Да, им пришлось реализовывать себя в резко изменившихся условиях. Но они встретили новые времена уже сформировавшимися людьми и готовыми к работе литераторами. Разумеется, им было непросто, в силу того, что они готовились жить и писать совсем в другом мире. Естественно, им пришлось поступиться многим: вынужденные писать несколько книг в год, они поневоле опустили планку качества, поступились проработанностью текста. Высказывание Бориса Стругацкого о Лукьяненко: «Сергей очень талантливый человек, но он пишет в два раза больше и в два раза быстрее, чем надо», — стало общим диагнозом поколения. Конечно же, и перестроиться смогли далеко не все: кроме четырех названных, в обсуждении упоминаются еще пара десятков «семинаристов», которые либо не проявились в фантастике и литературе вообще, либо так и остались там, на рубеже 1980-х — 1990-х. На этом резком перепаде потери были неизбежны, и не случайно одной из самых ярких характеристик поколения 90-х является его немногочисленность. Один и тот же список из полутора десятков фамилий, которые в различных вариациях год от года тасуются в числе лауреатов различных фантастических премий.
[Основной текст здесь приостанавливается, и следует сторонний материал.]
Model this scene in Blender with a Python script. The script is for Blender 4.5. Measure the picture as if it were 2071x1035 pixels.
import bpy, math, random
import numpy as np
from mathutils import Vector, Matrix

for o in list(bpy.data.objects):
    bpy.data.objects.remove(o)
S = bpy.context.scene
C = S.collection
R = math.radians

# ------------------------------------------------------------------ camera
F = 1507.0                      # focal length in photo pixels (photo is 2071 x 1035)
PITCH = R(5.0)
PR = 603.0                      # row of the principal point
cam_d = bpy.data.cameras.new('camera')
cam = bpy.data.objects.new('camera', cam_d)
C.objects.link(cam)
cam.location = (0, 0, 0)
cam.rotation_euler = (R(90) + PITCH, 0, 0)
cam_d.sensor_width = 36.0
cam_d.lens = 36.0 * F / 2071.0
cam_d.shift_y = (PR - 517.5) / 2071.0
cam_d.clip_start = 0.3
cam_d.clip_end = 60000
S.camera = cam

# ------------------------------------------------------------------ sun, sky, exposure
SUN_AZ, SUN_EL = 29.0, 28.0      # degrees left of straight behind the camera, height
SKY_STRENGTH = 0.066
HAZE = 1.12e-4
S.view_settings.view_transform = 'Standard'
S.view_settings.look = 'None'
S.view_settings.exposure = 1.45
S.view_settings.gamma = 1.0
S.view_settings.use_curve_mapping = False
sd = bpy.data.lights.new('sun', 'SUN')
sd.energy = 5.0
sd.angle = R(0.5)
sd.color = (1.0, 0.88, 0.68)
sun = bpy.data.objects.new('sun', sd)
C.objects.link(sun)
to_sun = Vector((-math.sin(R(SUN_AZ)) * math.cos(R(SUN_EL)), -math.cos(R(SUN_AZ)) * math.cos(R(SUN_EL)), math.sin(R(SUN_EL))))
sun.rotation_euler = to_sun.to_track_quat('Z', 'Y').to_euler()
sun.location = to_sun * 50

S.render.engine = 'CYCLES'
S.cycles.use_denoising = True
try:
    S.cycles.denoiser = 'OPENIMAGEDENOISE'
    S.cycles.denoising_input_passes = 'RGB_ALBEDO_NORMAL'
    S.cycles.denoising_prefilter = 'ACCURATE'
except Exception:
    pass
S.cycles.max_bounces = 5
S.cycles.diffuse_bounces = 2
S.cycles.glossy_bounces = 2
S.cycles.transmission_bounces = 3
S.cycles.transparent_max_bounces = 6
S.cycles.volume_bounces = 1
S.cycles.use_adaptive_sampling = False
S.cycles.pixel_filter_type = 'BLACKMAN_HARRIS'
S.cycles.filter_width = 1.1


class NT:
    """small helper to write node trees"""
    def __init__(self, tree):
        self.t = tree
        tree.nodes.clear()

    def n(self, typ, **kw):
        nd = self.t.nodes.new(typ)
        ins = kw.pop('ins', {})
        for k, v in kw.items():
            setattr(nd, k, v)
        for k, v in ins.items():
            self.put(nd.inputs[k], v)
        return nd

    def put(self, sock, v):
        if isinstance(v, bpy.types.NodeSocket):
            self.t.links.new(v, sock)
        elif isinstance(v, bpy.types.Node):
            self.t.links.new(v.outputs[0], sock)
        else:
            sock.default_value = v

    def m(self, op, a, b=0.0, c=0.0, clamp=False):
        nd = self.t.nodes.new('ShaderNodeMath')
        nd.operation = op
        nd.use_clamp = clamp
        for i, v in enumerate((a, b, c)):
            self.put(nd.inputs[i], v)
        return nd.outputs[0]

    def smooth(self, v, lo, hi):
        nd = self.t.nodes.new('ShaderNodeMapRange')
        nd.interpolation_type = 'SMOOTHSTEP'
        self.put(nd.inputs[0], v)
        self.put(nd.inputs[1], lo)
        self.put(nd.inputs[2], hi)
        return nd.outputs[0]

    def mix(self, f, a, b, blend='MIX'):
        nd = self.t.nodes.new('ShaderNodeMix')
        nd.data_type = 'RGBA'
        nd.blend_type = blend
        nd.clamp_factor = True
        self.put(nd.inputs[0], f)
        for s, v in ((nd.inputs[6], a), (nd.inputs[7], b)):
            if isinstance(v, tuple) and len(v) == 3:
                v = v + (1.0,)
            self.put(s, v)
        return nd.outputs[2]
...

Этих, уже снаряженных, но способных измениться, действительно оказалось немного. С появлением последних из «волны» — Дивова, Белянина, Тырина — литературный резерв тех, кто мог и, главное, желал реализовать себя в НФ-литературе, закончился. Вот тут-то и начались долгие годы ожидания «новой генерации фантастов».
А когда она появилась, ей никто не обрадовался.
Но прежде — почему же так долго не появлялись. Тут были причины как литературного, так и сугубо экономического свойства.
Во-первых, на девяностые годы действительно пришелся своееобразный «звездопад». Свою немногочисленность поколение с лихвой компенсировало яркостью и разнообразием талантов. Встать рядом с ними или хотя бы просто засветиться на столь ярком фоне было очень непросто. Не стимулировала появление новых имен и издательская политика: стартовые тиражи тогда были изрядно выше нынешних, и рисковать с новыми именами издатели не рвались. Не способствовала разнообразию палитры и общеэкономическая ситуация. Абсолютное большинство россиян в девяностые годы жили как угодно, но только не богато. Поэтому люди, выкроившие что-то из семейного бюджета «на книжки», предпочитали не делать рискованных вложений в незнакомые имена, а прикупить кого-нибудь из брендовых авторов.
Ну и самое главное — просто некому было появляться. Как верно заметил один из лидеров поколения «нулевиков» Вадим Панов: «Не до писанины было, надо было выживать, поэтому многие ушли в бизнес. Тот же Липскеров — он ведь занимался ресторанным бизнесом, и лишь когда обеспечил себя, вернулся в литературу. Так что новое поколение в фантастику пришло, никуда не делось, оно просто задержалось».
И ведь верно: многие яркие авторы, проявившиеся уже в новом тысячелетии, по возрасту ровесники писателям девяностых. Они, по сути, являют собой своеобразное «отложенное» поколение. В качестве примера можно вспомнить литературную биографию Кирилла Бенедиктова. Опубликовав в начале 1990-х в белорусских изданиях несколько рассказов и роман «Завещание ночи», он затем десять лет, по собственному признанию, «ничего не писал, кроме огромного количества аналитических и докладных записок». Однако в начале 2000-х вновь вернулся в фантастику и практически сразу стал одной из самых заметных фигур в новой НФ.
Таких, явившихся с запозданием, в новом поколении фантастов на самом деле не очень много, они просто заметнее — Панов, Бенедиктов, Пронин, Бурносов, Скирюк… Но все-таки лицо поколения «нулевиков» определяют не эти «припоздавшие», а их молодые коллеги, родившиеся в конце семидесятых — начале восьмидесятых. По самой банальной причине — молодых несоизмеримо больше.
Именно они, на мой взгляд, и поспособствовали не очень лестному образу новой генерации фантастов. Тому есть, как минимум, две причины.
Первая — возрастной разрыв. Те несколько лет разницы, что отделяют их от писателей девяностых, казалось бы, не очень существенны, но именно на эти годы пришелся четкий водораздел. Дело в том, что культурный базис нового поколения отличается от предыдущего принципиально. В отличие от авторов, выросших на советской фантастике и классических переводах Брэдбери и Саймака, эти формировались в буйные перестроечные и постперестроечный годы, впитывая тот мутный вал, что наводнил тогда книжный рынок.
Как вы думаете — какие представления о литературном стиле получит человек, выросший на несусветного качества «подстрочниках» Фармера? Так чего вы требуете от несчастных МТА? Они в большинстве своем просто не понимают, «кому нужен этот ваш стиль», потому как с детства знают, что главное мерило ценности текста — количество экшена на тысячу знаков.